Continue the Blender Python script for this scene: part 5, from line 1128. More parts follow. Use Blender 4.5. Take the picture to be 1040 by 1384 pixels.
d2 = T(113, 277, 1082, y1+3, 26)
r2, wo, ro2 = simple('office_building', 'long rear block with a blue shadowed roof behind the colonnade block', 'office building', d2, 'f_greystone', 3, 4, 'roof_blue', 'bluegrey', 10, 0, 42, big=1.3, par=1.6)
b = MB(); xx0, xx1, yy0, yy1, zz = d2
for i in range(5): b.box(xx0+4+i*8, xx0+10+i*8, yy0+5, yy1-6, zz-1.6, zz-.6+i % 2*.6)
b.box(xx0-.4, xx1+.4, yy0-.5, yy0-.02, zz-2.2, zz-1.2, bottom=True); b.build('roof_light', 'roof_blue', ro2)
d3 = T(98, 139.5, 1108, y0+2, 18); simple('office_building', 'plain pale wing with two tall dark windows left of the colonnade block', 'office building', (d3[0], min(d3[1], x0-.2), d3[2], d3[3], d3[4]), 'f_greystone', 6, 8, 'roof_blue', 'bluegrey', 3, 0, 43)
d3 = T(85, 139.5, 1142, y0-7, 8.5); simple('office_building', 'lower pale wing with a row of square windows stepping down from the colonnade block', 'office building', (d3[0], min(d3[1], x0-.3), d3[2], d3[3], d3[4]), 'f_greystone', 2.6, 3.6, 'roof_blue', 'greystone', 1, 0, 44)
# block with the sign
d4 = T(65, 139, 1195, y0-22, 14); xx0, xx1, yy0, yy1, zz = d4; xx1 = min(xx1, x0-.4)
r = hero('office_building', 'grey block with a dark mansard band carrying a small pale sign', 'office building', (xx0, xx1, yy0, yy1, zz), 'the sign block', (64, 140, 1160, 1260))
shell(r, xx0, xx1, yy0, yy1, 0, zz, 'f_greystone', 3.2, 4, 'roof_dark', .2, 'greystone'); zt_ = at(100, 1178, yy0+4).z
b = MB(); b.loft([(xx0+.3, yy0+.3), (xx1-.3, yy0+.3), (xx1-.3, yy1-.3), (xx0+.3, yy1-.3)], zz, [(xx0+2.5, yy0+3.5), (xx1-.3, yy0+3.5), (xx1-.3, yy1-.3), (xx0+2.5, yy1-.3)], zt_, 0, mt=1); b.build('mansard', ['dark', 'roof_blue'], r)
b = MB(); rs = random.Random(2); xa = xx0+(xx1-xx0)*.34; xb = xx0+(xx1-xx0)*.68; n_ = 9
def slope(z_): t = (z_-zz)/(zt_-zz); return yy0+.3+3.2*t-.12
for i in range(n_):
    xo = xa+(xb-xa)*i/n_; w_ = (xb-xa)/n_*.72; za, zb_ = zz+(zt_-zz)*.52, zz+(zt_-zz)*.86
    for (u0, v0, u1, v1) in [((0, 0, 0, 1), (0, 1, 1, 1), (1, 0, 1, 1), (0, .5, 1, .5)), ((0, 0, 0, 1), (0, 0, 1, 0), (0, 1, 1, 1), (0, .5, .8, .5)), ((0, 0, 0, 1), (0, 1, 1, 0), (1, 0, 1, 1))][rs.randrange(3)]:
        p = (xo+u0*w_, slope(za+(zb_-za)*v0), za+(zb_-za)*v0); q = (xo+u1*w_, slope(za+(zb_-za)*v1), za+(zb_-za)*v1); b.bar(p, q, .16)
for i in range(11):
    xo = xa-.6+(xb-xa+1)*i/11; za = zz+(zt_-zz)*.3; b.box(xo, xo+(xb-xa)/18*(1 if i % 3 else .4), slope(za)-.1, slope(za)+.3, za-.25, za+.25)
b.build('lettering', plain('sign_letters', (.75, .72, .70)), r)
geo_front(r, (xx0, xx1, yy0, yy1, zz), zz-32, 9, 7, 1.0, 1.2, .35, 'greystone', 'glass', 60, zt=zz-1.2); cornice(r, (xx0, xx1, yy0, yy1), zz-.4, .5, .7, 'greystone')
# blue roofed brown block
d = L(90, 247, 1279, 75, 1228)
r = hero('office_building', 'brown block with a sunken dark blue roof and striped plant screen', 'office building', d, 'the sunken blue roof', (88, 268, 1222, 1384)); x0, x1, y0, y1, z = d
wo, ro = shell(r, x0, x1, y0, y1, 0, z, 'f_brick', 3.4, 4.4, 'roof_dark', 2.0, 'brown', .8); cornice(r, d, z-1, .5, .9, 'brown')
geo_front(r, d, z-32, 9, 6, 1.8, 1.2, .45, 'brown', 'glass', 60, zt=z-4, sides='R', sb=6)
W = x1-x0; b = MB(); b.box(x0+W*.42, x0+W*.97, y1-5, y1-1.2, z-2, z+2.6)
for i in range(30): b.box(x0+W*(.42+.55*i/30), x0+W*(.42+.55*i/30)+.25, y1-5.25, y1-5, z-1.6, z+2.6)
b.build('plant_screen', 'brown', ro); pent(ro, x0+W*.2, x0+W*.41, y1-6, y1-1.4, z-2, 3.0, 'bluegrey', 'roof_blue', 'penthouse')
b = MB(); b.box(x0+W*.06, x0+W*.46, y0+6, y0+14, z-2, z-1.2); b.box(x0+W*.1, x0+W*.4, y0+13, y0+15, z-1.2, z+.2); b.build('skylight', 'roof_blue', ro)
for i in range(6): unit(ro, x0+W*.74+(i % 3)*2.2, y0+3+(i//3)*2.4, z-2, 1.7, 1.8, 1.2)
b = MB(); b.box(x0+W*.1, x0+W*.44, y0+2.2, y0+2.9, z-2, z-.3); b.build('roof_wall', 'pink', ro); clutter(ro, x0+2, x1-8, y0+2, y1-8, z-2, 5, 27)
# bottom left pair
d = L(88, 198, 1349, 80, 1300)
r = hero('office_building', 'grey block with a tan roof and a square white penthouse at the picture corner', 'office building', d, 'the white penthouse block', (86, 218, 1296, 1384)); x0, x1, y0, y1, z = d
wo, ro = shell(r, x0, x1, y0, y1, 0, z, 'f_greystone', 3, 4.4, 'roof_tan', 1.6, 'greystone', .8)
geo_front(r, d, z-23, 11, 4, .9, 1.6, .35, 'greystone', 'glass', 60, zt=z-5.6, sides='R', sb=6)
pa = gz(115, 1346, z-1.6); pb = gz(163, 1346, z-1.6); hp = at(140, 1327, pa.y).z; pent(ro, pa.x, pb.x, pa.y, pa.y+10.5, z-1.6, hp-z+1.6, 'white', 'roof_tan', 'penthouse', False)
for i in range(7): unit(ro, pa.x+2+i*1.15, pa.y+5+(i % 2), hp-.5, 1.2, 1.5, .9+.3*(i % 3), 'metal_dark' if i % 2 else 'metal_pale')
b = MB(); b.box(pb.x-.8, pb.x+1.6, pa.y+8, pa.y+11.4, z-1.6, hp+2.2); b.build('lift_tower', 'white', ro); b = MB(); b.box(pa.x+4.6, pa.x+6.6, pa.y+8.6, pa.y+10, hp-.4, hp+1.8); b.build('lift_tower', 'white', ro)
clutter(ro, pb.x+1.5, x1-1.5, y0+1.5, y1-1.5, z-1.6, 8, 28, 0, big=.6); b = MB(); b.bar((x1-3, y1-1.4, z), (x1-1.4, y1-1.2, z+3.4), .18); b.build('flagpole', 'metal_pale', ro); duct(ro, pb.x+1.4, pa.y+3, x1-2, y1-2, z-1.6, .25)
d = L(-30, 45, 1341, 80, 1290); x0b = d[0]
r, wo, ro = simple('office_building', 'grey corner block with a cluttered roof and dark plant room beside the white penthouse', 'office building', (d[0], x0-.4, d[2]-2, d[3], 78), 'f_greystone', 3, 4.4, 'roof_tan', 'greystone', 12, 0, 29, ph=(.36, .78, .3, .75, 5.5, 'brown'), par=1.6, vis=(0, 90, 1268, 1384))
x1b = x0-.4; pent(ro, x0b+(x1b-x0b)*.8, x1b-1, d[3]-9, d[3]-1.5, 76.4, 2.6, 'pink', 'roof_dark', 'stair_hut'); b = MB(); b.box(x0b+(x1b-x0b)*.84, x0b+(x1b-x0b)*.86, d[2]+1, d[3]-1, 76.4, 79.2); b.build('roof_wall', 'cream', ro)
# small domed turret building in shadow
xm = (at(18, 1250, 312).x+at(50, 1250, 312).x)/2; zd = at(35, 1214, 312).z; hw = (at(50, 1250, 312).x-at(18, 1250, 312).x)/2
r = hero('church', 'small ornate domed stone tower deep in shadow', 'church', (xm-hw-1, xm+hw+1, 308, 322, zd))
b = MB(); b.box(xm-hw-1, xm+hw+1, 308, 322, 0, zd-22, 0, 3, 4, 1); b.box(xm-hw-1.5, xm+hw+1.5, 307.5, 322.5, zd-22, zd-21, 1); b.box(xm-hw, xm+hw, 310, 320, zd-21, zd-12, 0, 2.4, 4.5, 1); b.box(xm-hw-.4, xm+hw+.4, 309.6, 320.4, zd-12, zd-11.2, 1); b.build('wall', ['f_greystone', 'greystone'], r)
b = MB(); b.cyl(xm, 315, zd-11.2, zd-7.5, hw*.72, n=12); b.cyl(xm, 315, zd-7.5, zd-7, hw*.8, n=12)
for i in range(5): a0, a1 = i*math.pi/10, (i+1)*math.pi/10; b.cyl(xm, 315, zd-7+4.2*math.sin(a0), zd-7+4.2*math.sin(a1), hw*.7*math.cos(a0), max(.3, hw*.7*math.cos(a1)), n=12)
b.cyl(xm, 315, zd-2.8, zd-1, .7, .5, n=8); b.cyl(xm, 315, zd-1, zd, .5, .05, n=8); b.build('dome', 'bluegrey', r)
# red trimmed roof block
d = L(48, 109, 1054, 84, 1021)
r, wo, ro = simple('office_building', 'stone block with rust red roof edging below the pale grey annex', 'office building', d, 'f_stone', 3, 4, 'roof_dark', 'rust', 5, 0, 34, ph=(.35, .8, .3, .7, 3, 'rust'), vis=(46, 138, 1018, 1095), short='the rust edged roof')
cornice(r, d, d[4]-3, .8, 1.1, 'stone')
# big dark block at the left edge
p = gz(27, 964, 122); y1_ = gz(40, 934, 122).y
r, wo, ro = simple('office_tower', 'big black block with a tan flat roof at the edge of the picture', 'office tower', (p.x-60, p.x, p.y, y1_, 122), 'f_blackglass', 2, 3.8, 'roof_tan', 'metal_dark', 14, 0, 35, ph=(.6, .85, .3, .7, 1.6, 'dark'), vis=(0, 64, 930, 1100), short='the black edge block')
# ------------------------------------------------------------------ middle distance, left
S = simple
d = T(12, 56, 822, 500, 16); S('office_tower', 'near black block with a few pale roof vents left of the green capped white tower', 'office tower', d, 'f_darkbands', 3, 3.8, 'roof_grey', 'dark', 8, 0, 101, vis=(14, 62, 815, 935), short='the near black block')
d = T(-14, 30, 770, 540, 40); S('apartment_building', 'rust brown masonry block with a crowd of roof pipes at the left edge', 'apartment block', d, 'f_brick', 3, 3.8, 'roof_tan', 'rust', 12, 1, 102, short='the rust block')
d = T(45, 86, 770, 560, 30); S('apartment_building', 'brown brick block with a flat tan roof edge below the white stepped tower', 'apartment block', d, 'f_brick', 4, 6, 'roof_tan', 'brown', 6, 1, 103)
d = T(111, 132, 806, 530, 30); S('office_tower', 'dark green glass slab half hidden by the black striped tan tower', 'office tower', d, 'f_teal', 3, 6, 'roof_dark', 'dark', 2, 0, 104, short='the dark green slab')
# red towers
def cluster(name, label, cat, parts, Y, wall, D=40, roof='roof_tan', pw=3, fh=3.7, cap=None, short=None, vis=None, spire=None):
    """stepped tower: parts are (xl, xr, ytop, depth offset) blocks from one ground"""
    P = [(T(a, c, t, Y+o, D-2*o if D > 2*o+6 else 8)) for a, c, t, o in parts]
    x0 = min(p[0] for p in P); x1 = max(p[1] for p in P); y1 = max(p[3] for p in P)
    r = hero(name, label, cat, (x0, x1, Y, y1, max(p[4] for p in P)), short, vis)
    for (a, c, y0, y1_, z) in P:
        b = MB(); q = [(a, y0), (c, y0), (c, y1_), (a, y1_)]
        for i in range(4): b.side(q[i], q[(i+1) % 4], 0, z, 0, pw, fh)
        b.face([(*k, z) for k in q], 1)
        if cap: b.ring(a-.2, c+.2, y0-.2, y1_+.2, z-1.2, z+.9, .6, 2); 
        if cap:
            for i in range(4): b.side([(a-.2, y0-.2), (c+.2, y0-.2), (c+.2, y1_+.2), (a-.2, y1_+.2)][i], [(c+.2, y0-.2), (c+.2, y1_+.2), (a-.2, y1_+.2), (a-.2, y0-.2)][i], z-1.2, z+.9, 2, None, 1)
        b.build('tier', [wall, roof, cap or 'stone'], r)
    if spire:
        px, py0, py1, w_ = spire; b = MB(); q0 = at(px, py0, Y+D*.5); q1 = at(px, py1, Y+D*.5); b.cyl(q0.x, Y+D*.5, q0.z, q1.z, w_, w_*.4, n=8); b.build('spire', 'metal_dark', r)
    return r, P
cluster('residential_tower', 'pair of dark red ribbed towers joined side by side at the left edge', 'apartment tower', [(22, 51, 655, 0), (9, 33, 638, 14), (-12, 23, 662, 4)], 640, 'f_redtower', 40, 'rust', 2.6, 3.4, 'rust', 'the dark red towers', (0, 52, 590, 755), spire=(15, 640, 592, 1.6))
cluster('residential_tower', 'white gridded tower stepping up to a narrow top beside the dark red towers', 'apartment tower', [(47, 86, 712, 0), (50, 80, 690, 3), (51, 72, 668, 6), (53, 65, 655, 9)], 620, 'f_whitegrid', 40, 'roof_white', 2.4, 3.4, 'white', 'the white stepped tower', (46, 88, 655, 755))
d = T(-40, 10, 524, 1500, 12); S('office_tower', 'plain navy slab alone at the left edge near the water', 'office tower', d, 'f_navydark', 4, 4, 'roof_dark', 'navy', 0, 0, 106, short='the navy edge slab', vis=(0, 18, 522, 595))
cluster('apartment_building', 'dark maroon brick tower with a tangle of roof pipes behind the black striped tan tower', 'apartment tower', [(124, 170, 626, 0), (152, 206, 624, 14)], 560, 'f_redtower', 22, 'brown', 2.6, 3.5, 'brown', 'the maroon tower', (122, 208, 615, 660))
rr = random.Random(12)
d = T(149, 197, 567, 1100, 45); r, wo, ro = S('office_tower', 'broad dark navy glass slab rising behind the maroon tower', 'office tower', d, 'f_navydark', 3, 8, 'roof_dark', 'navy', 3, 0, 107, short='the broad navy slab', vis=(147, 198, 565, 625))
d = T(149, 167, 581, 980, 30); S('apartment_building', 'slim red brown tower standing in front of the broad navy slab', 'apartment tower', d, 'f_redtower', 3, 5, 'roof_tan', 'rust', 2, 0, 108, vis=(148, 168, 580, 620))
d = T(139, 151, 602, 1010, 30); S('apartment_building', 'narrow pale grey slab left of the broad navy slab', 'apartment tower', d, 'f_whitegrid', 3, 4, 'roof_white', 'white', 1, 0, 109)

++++

▸ WHAT YOU ARE ASKED TO DO: Locate all lines in the listing above with the word "picture" and copy them.

▸ EXERCISE ANSWER:
Continue the Blender Python script for this scene: part 5, from line 1128. More parts follow. Use Blender 4.5. Take the picture to be 1040 by 1384 pixels.
r = hero('office_building', 'grey block with a tan roof and a square white penthouse at the picture corner', 'office building', d, 'the white penthouse block', (86, 218, 1296, 1384)); x0, x1, y0, y1, z = d
r, wo, ro = simple('office_tower', 'big black block with a tan flat roof at the edge of the picture', 'office tower', (p.x-60, p.x, p.y, y1_, 122), 'f_blackglass', 2, 3.8, 'roof_tan', 'metal_dark', 14, 0, 35, ph=(.6, .85, .3, .7, 1.6, 'dark'), vis=(0, 64, 930, 1100), short='the black edge block')